Write out, word for word, only the data from its first line to the line containing "COL = SC.collection".

☆ ☆ ☆

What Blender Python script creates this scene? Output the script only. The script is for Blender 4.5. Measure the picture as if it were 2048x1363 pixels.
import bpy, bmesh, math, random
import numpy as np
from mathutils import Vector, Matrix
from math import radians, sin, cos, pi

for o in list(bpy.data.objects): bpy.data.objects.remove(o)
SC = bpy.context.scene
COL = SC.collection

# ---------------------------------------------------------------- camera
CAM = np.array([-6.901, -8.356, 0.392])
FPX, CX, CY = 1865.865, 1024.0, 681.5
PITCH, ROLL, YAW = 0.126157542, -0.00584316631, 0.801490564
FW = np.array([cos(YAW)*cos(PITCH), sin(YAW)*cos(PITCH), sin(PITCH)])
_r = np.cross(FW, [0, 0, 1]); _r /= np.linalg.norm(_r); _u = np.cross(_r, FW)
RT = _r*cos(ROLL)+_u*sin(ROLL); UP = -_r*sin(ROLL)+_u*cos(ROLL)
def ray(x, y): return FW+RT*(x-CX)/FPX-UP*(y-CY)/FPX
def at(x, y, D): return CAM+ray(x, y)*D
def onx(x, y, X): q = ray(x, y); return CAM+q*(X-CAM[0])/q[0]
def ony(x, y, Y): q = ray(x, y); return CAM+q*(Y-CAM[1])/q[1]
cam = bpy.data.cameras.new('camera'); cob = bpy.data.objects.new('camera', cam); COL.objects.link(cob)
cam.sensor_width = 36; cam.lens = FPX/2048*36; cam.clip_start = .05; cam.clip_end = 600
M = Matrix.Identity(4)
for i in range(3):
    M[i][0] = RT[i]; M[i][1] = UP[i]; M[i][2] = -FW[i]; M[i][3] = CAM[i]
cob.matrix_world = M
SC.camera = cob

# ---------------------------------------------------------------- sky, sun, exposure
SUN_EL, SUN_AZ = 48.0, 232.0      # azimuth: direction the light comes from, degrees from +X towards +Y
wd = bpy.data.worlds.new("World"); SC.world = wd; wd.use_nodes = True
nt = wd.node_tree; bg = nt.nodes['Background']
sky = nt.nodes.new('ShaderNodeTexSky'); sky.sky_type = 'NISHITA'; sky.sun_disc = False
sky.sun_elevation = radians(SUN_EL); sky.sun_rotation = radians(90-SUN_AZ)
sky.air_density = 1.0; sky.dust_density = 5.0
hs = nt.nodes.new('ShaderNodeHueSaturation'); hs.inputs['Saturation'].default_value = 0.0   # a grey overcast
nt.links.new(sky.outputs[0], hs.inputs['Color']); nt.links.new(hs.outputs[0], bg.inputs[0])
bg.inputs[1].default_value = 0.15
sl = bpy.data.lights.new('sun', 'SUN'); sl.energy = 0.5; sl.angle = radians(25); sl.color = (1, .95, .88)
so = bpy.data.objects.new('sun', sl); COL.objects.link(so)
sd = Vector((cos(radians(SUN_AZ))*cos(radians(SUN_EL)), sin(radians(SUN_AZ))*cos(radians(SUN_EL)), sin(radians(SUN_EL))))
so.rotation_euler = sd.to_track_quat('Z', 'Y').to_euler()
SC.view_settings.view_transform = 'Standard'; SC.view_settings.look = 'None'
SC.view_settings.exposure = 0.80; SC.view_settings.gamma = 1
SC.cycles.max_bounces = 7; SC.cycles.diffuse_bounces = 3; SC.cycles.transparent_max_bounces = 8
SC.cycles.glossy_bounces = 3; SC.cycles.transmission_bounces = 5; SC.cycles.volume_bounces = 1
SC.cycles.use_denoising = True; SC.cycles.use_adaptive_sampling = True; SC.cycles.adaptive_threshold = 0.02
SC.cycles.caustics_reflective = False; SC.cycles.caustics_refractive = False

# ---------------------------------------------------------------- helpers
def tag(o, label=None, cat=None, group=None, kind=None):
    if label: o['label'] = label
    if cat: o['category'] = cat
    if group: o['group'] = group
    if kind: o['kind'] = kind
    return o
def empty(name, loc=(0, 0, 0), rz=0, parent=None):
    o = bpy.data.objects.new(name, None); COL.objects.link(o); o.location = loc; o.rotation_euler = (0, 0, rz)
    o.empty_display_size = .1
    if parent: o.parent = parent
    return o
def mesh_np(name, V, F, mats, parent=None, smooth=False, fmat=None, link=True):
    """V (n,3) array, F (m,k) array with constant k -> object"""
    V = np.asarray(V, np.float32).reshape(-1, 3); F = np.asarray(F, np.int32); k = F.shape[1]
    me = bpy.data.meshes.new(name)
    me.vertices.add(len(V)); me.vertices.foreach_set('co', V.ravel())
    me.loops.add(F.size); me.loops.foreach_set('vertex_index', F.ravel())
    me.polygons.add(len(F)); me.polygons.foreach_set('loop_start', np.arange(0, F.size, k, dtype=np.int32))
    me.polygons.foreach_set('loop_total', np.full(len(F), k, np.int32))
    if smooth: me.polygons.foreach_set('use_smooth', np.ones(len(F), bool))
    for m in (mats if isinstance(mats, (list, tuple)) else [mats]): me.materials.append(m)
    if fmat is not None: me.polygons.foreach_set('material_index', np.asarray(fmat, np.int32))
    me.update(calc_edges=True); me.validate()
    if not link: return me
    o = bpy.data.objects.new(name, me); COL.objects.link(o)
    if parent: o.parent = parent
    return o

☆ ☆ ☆

:: Output below ::
What Blender Python script creates this scene? Output the script only. The script is for Blender 4.5. Measure the picture as if it were 2048x1363 pixels.
import bpy, bmesh, math, random
import numpy as np
from mathutils import Vector, Matrix
from math import radians, sin, cos, pi

for o in list(bpy.data.objects): bpy.data.objects.remove(o)
SC = bpy.context.scene
COL = SC.collection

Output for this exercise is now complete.